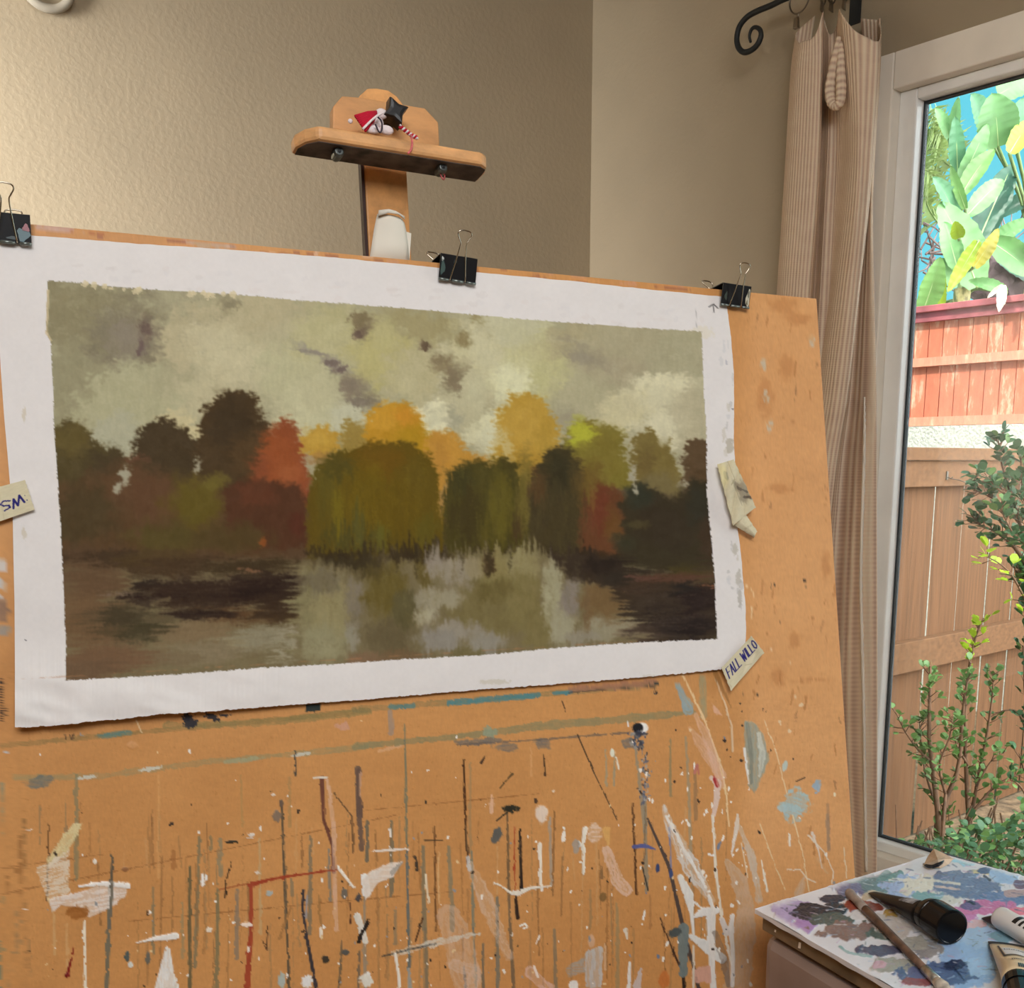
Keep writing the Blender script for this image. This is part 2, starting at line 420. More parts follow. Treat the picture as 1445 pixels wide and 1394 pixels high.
# the side fence runs away from the house: line b = FB
FPT = at(1285, 640, 4.25); FB = (FPT - CO).dot(E2)
FN = E2.copy()
def fp(px, py, off=0.0): return hit(px, py, CO + E2 * (FB + off), FN)
def fa(px, py, off=0.0): return (fp(px, py, off) - CO).dot(E1)
fence = thing('garden_fence', 'weathered brown cedar board fence behind the shrubs, just outside the glass door', 'fence', orm(1.5, FB, GZ))
A0, A1 = 0.2, 4.3
ztop = fp(1330, 632).z
zc0 = ztop - 0.115
MB().box((A0, FB - 0.02, ztop - 0.05), (A1, FB + 0.05, ztop), RFR).build('top_cap', m_cedar2, fence, bevel=0.003)
z1 = fp(1290, 650).z; z2 = fp(1290, 687).z
MB().box((A0, FB + 0.0, z2), (A1, FB + 0.035, ztop - 0.0502), RFR).build('rail', m_cedar2, fence, bevel=0.003)
za, zb = fp(1280, 902).z, fp(1280, 944).z
MB().box((A0, FB + 0.0, zb), (A1, FB + 0.045, za), RFR).build('rail', m_cedar2, fence, bevel=0.003)
# boards, the gaps as the photo shows them
gaps = [fa(1318, 720), fa(1356, 760), fa(1394, 800), fa(1431, 800)]
wid = gaps[1] - gaps[0]
edges = [gaps[0] - wid * k for k in range(9, 0, -1)] + gaps + [gaps[-1] + wid * k for k in range(1, 14)]
gapw = {0: 0.020, 1: 0.004, 2: 0.017, 3: 0.022, 4: 0.012, 6: 0.012}
SK = 0.030
rng = random.Random(5)
for k in range(len(edges) - 1):
    i = k - 9
    gl_, gr_ = gapw.get(i, 0.004) / 2, gapw.get(i + 1, 0.004) / 2
    if edges[k] < A0 - 0.02: continue
    if edges[k + 1] > A1: break
    t0, t1 = rng.uniform(-0.0015, 0.0015), rng.uniform(-0.0015, 0.0015)
    pt_ = []
    for z, q in ((GZ + 0.01, 1.0), (ztop - 0.0502, 0.3)):
        l, r_ = edges[k] + gl_ * q + t0, edges[k + 1] - gr_ * q + t1
        pt_ += [orm(l + SK, FB - 0.017, z), orm(r_ + SK, FB - 0.017, z), orm(r_, FB - 0.001, z), orm(l, FB - 0.001, z)]
    mb = MB(); mb.hexa(pt_)
    mb.build('board', m_cedar, fence)
for a in (A0 + 0.25, 1.9 + 0.9, A1 - 0.1):
    MB().box((a - 0.045, FB - 0.115, GZ), (a + 0.045, FB - 0.021, ztop - 0.051), RFR).build('post', m_cedar, fence)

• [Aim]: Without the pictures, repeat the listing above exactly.

• [Answer to the exercise]:
Keep writing the Blender script for this image. This is part 2, starting at line 420. More parts follow. Treat the picture as 1445 pixels wide and 1394 pixels high.
# the side fence runs away from the house: line b = FB
FPT = at(1285, 640, 4.25); FB = (FPT - CO).dot(E2)
FN = E2.copy()
def fp(px, py, off=0.0): return hit(px, py, CO + E2 * (FB + off), FN)
def fa(px, py, off=0.0): return (fp(px, py, off) - CO).dot(E1)
fence = thing('garden_fence', 'weathered brown cedar board fence behind the shrubs, just outside the glass door', 'fence', orm(1.5, FB, GZ))
A0, A1 = 0.2, 4.3
ztop = fp(1330, 632).z
zc0 = ztop - 0.115
MB().box((A0, FB - 0.02, ztop - 0.05), (A1, FB + 0.05, ztop), RFR).build('top_cap', m_cedar2, fence, bevel=0.003)
z1 = fp(1290, 650).z; z2 = fp(1290, 687).z
MB().box((A0, FB + 0.0, z2), (A1, FB + 0.035, ztop - 0.0502), RFR).build('rail', m_cedar2, fence, bevel=0.003)
za, zb = fp(1280, 902).z, fp(1280, 944).z
MB().box((A0, FB + 0.0, zb), (A1, FB + 0.045, za), RFR).build('rail', m_cedar2, fence, bevel=0.003)
# boards, the gaps as the photo shows them
gaps = [fa(1318, 720), fa(1356, 760), fa(1394, 800), fa(1431, 800)]
wid = gaps[1] - gaps[0]
edges = [gaps[0] - wid * k for k in range(9, 0, -1)] + gaps + [gaps[-1] + wid * k for k in range(1, 14)]
gapw = {0: 0.020, 1: 0.004, 2: 0.017, 3: 0.022, 4: 0.012, 6: 0.012}
SK = 0.030
rng = random.Random(5)
for k in range(len(edges) - 1):
    i = k - 9
    gl_, gr_ = gapw.get(i, 0.004) / 2, gapw.get(i + 1, 0.004) / 2
    if edges[k] < A0 - 0.02: continue
    if edges[k + 1] > A1: break
    t0, t1 = rng.uniform(-0.0015, 0.0015), rng.uniform(-0.0015, 0.0015)
    pt_ = []
    for z, q in ((GZ + 0.01, 1.0), (ztop - 0.0502, 0.3)):
        l, r_ = edges[k] + gl_ * q + t0, edges[k + 1] - gr_ * q + t1
        pt_ += [orm(l + SK, FB - 0.017, z), orm(r_ + SK, FB - 0.017, z), orm(r_, FB - 0.001, z), orm(l, FB - 0.001, z)]
    mb = MB(); mb.hexa(pt_)
    mb.build('board', m_cedar, fence)
for a in (A0 + 0.25, 1.9 + 0.9, A1 - 0.1):
    MB().box((a - 0.045, FB - 0.115, GZ), (a + 0.045, FB - 0.021, ztop - 0.051), RFR).build('post', m_cedar, fence)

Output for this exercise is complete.